Im Artikel 20 des Grundgesetzes hieß es dagegen eindeutiger, dass die Bundesrepublik ein «demokratischer und sozialer Bundesstaat» sei.

«Der spätere Erfolg der Bundesrepublik Deutschland ist aus verfassungsgeschichtlicher Perspektive auch den Erfahrungen in der Weimarer Republik zu verdanken», schreibt der Bonner Historiker Michael Feldkamp für die Bundeszentrale für politische Bildung. Dabei waren sich die Mütter und Väter des Grundgesetzes bei weitem nicht immer einig darüber, was die Lehren der Geschichte seien und was wie im Verfassungstext stehen sollte. Uneins war man sich beispielsweise über die Frage, ob Frauen und Männer gleichberechtigt sein sollten.
Letztlich lautete Artikel 3, Absatz 2: «Männer und Frauen sind gleichberechtigt.»

Bei der Einigung über strittige Punkte habe der Umstand geholfen, dass das Grundgesetz ja nur ein Provisorium für die Westhälfte Deutschlands sein sollte, bis eine gesamtdeutsche Verfassung möglich wäre, erklärt der Jurist Pahlow: «Die Rahmenbedingungen waren so, dass man sich unter dem Druck der Alliierten einigen musste.» Erst am 3. Oktober 1990, nach der friedlichen Revolution in der DDR, wurde das Grundgesetz zur Verfassung des wiedervereinigten Deutschlands.

Fertig ist es wohl nie.
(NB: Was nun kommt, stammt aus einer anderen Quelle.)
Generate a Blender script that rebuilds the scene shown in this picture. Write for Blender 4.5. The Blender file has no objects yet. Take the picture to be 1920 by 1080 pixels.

Im Jahr des 75. Jubiläums plädierte Bundespräsident Frank-Walter Steinmeier für eine Grundgesetzänderung zur Stärkung des Bundesverfassungsgerichts und mahnte: Im Gegenwind von Krise, Krieg und dem Verlust alter Gewissheiten müsse die Demokratie gegen Bedrohungen von Extremisten gestärkt werden.